Wrap Screening Series – Dustin Lance Black Presents ‘Case Against 8’: Our Stories Change Minds Towards Equality

Oscar-winning screenwriter joins filmmakers Ben Cotner, Ryan White and documentary subjects Paul Katami and Jeff Zarrillo for moving Q&A on the litigation over marriage equality

Composer Blake Neely and guest, filmmakers Ben Cotner and Ryan White, Jeff Zarrillo and Paul Katami, Dustin Lance Black and editor Katie Amend attend TheWrap's screening of "The Case Against 8."

Charting a course through heavy court battles, hate demonstrations and a few sweet victories, Ben Cotner and Ryan White’s documentary “The Case Against 8” made a stop at TheWrap’s Awards Screening Series on Monday in Los Angeles.

Cotner and White brought the film’s subjects, plaintiffs Jeff Zarrillo and Paul Katami  in the landmark case to overturn California’s same-sex marriage ban, composer Blake Neely and editor Katie Amend to the Landmark Theaters for a screening and Q&A moderated by TheWrap Editor-in-Chief Sharon Waxman.

Dustin Lance Black, who won an Oscar for his original screenplay for “Milk,” introduced the film to a packed house, saying “I was thrilled when, at the start of this journey, Ben and Ryan just showed up with their cameras.”

Over 600 hours of footage and five years later, the film is a equal parts emotional and educational in its depiction of two families struggling for equality. Zarillo and Katami were joined by Kris Perry and Sandy Stier in suing the state after Proposition 8 invalidated their marriages.

Backed by the American Foundation of Equal Rights, the two couples moved their case up the judicial ladder with the help of two unlikely allies: Theodore Olsen and David Boies, two pedigreed litigators who represented President George W. Bush and Al Gore respectively in the 2000 Supreme Court case that decided that year’s election.

They also had some star power in director Rob Reiner and wife Michelle. An interesting anecdote from the film recounted a November 2008 lunch at the Beverly Hills Hotel, where the Reiners commiserated with AFER co-founder Kristina Schake after Californians voted “yes” on Prop 8.

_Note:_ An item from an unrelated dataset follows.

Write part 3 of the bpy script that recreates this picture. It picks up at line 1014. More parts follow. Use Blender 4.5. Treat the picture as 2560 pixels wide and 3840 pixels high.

The three drowned their sorrows at the legendary Polo Lounge, when an acquaintance of Rob’s approached the table and after hearing the bad news recommended her former brother-in-law Olsen to help overturn the proposition. Interesting that the unlikely recruiting of conservative Olsen to fight for marriage equality happened at the Beverly Hills Hotel — which came under fire in 2014 after its owner the Sultan of Brunei instituted Shariah law in his country, which calls for flogging and stoning of homosexual activities.

Working harmoniously under the agreement that Prop 8 violated a fundamental constitutional protection, Olsen and Boies went on to battle both sides of the political spectrum in a case that played out in headlines, but what “Case Against 8” achieves is a significant feat in revealing the human stories behind the list of defendants.

“It just shows how normal and boring our lives really are,” Katami said. “We decorate Christmas trees in the gay community, we empty the dishwasher in the gay community.”

Black spoke of Prop 8 proponents and their efforts “to silence these stories, to [take] them out … so what became very important for us on the team was to continue to make our stories heard — our plaintiffs’ stories, the people on the witness stand, their stories.”

“They know that when our stories are heard and people get to know us, they vote two-to-one for us. They change their minds toward an equality stance,” Black said.

Amend, the film’s editor, admitted to a dense amount of footage from the long legal process — the film itself is largely shot in neutral-colored conference rooms where the occasional catering tray is the only eye candy — but indulged herself in the film’s upbeat ending; the documentary captures the courthouse nuptials of Zarrillo and Katami and Perry and Stier after state attorney general Kamala Harris gives the greenlight, and Amend would cut wedding scenes to feed her spirit.

“We have hours and hours of people at desks or on laptops,” Amend said, ” …but there were some very, very powerful moments that happened.”

“We hired Kate in May for a Sundance deadline in November,” said Cotner, who with White took the 2014 U.S. Documentary Directing Award. “It was very collaborative process, we would give Kate assignments at the beginning and say, ‘Let’s try this scene in the legal room.’ And Kate was secretly editing the weddings!”

With good reason: If “Case Against 8” is about anything, it’s about the perfect wedding.